Thursday, May 6, 2010

Enzo Barboni on Italo Zingarelli

Enzo Barboni: I have various producers read the script of TRINITY... and many of them, leafing through their copy, noted that the right half - with the dialogue - was unusually full, to which they'd respond: "He talks too much and shoots too little."
Until one day I spoke about the project with Zingarelli.
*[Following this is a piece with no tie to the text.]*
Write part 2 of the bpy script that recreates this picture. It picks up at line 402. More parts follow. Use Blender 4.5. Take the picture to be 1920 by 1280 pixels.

He'd already done some producing, and he read it attentively, rapping a paperweight rhythmically on his desk as was his habit, and then he called me and said, "Let's make the film!"
Wisely, he didn't say, "The director is inexperienced, let's do this cheaply." He said, instead, "Let's try and make a good film and get it right."
Those were difficult times - Westerns were doing badly, and yet he invested good money without imposing his own ideas, allowing me to do what I wished.
Zingarelli's one of those who has always been in movies, he popped out of a movie camera at birth. He started out as a cascatore as a young man. He's a big cordial man, a little dogmatic in his judgments, but sharp; brilliant. I'm happy things went well. THEY CALL ME TRINITY cost 400,000 million lire, and brought in six to seven billion back then, with tickets still 1200 lire. It had such a big success in Italy, that other countries were intrigued, and it did nearly as well in Germany.